Clary randomly questions why Jocelyn would have the Cup, and despite being given very reasonable answers, she’s still suspicious of the real reasons because…just because.  Authorial hinting, and very awkward hinting at that.

When will authors realize that when the characters just ‘know’ things for no reason, it makes their own fingerprints blatantly obvious?  And on top of that, when will they realize that having characters figure shit out without it being handed to them by the Writer In The Sky is okay?

Apparently they want to reach memories from way back in her childhood, even though that’s not how memory works.  Just because a baby is around something, doesn’t mean the baby processed that and stored it away in their subconscious. 

Not that it matters in Clary’s case, because when Jerry tries to read her mind, he finds a block there.  Jerry can’t break the mind-blocking-spell, so she’ll have to go to the bone city and the rest of the brotherhood. 

Oh, look, she agrees to all of that immediately.  How anti-climactic.  I guess all that claptrap earlier about how she doesn’t want people reading her mind was just dropped.  Now she has no problem with a whole group of strangers reading her mind.

Clary and Jace head out, and then Clary randomly remembers that Simon exists and she’s supposed to have a romance subplot with him.  She spends a while thinking about how he’s such a great guy and wondering why she’s suddenly jealous of him and Isabelle.  It’s dull and comes out of nowhere and then we move on like it doesn’t matter.  Because it doesn’t.

Blah blah blah, not-funny banter.  Blah, blah, blah, magic car that’s really a horse-drawn carriage.  (And why is that superior to a car, again?  No, really, why?  This is the same problem I had with Harry Potter, this constant insistence that old shit is better than mundane shit, just because the cool people have it.)

Jace’s tone was sharp. “Not at all.

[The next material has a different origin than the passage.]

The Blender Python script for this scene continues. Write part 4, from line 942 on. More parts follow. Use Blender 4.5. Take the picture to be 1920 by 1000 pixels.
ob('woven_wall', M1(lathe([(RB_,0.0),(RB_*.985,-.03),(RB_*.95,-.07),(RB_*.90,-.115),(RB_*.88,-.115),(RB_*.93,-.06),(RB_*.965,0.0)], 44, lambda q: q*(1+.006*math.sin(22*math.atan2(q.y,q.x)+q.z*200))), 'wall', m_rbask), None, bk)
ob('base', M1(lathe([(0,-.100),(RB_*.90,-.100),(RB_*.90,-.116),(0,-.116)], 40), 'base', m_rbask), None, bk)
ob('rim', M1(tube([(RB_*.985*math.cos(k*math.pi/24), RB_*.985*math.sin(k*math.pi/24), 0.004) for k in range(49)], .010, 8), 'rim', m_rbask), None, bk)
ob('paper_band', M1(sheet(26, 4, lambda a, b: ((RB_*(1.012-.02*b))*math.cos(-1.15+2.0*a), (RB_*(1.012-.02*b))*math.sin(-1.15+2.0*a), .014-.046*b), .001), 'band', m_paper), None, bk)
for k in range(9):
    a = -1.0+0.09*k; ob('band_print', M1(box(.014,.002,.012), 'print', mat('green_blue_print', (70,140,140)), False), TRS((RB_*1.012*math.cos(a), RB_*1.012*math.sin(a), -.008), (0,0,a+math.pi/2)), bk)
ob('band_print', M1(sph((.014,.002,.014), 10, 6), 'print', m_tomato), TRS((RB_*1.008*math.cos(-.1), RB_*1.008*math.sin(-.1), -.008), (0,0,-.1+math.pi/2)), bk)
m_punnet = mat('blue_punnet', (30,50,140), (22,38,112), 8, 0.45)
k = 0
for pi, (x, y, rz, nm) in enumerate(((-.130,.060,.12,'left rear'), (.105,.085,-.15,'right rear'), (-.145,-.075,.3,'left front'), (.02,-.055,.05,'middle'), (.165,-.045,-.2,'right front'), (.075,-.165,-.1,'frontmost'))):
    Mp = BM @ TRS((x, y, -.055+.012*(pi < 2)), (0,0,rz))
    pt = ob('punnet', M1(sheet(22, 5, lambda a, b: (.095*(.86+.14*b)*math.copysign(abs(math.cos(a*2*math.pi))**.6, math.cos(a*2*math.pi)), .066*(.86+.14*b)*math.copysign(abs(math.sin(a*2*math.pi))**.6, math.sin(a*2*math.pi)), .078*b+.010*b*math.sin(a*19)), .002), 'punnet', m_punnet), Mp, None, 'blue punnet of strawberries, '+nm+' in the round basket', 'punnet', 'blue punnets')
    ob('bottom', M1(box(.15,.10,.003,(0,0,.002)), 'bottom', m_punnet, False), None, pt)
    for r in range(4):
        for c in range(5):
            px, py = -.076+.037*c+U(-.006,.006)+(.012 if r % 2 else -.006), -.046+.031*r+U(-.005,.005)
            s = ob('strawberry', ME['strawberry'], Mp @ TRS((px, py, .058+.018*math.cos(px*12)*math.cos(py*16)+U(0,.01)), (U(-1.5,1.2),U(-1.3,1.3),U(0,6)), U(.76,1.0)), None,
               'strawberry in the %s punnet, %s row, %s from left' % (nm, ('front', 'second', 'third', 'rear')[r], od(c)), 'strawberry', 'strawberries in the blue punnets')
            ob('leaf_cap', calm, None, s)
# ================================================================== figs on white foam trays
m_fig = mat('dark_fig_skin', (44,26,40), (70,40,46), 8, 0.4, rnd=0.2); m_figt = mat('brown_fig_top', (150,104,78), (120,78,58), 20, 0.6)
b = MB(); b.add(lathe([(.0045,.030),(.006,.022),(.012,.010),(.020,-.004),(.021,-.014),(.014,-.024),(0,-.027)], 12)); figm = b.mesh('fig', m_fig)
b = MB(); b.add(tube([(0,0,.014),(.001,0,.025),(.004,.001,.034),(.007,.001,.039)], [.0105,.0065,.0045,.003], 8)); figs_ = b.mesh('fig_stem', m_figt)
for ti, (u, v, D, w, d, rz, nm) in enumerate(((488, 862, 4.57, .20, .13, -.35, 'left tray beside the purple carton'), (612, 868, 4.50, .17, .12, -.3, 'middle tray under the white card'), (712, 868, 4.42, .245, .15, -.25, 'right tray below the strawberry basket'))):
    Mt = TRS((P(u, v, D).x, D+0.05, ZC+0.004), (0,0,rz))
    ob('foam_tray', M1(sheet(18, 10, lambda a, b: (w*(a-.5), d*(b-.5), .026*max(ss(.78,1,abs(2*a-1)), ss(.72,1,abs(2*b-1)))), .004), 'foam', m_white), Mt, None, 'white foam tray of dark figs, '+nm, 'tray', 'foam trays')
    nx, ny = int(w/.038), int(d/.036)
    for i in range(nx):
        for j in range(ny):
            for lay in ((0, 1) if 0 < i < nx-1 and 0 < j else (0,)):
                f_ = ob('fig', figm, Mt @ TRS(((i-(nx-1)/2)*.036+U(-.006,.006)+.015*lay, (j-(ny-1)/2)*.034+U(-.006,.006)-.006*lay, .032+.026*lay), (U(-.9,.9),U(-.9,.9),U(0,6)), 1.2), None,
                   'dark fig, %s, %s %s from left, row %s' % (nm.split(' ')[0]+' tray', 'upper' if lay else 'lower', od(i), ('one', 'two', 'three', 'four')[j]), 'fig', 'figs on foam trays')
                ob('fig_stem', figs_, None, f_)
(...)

He indulged me. He taught me everything—weapons training, demonology, arcane lore, ancient languages. He gave me anything I wanted. Horses, weapons, books, even a hunting falcon.”

Hunting falcon.  Horses.  Why are these people stuck in some poorly-informed caricature of medieval life?  Why do so many authors seem to think that old-timey shit is superior Just Because?

But weapons and books aren’t exactly what most kids want for Christmas, Clary thought

Heh.  Most kids.  Expand your mind, Clary.  Embrace the idea of bookworms with training.  (Or not, that way you’ll never see us coming.)

They talk about Jace’s dead daddy, and Clary randomly looks out the window and notices, in detail, a bunch of homeless kids.  I’m sure they won’t in any way be important later.  Nope.  Don’t mind the author, folks, she’s just setting the scene.  Then there’s some stuff about how demons are bad, all bad, no exceptions, let’s hammer in some more the fact that demons are bad, and oh, by the way?  Demons are bad.

Turns out the bone city is in a graveyard.  How original. Also, Clary fails to recognize or understand the point of a mausoleum.  They go down to a basement level where the real city is and see a bunch of arches all over the place.  Apparently, hunters are cremated, and then the ashes turned into arches, because demon hunter bones are a strong magical protection.  (Even though humans can’t ‘do’ magic because that only comes from demons.  It’s really sad when the author can’t keep track of her own damn world.)

How exhausting, Clary thought, to fight all your life and then be expected to continue that fight even when your life was over.

Can’t be any more exhausting than decomposing somewhere in a crypt.  I mean, really, it’s not like he said the dead guys have to put in any effort after their dead, or that their souls are protecting them, or anything like that.  It’s just bones. 

There’s graves and more tombs all over the place, and yet the whole thing is so sparsely described that I can’t even come close to calling it creepy.  Perhaps it’s just me, but I don’t find neat, well-kept, obviously-revered cemeteries to be creepy by default.  So far it’s just a bunch of marble buildings and arches, and that’s not scary.

They reach a room where the rest of the brotherhood is already gathered, just standing there waiting for.  Because they obviously don’t have anything better to do with their time.

“Stop,” she said, and to her astonishment her voice came out firm and strong.

The rest of us are astonished, too.

After some token resistance that gets resolved in a paragraph, Clary allows them all to try reading her mind.  She comes up with a bunch of random memories that are mostly of her and her mother running around through various dark streets, and the last one is them going to see some guy named Magnus Bane.  *yawn*  We heard that name already at the start of the book.  I thought there was actually going to be something new here.

The brothers tell her the block can only be completely removed by the person who put it there, and Magnus put it there, so they have to go find them.  But since Jocelyn was talking about Magnus right before she disappeared, a half-aware protagonist would have found him already and made this entire side-trip to the not-creepy cemetery completely pointless. 

No, really, I’m kind of pissed off about this.  If she really wanted to find her mother, she should have been doing everything possible, and that means wracking her brain and following down every single thing she could remember about her mother and the last few days.  She should have tracked down Magnus, she should have visited the place they were going to stay in the country, she should have made contact with Luke while at his house.  Instead, she just sort of drifts through the plot, claiming she wants to find her mother only when it’s convenient to speak, and allowing other people around her to tell her what to do. 

She’s not a heroine.  She barely even counts as a fly on the wall.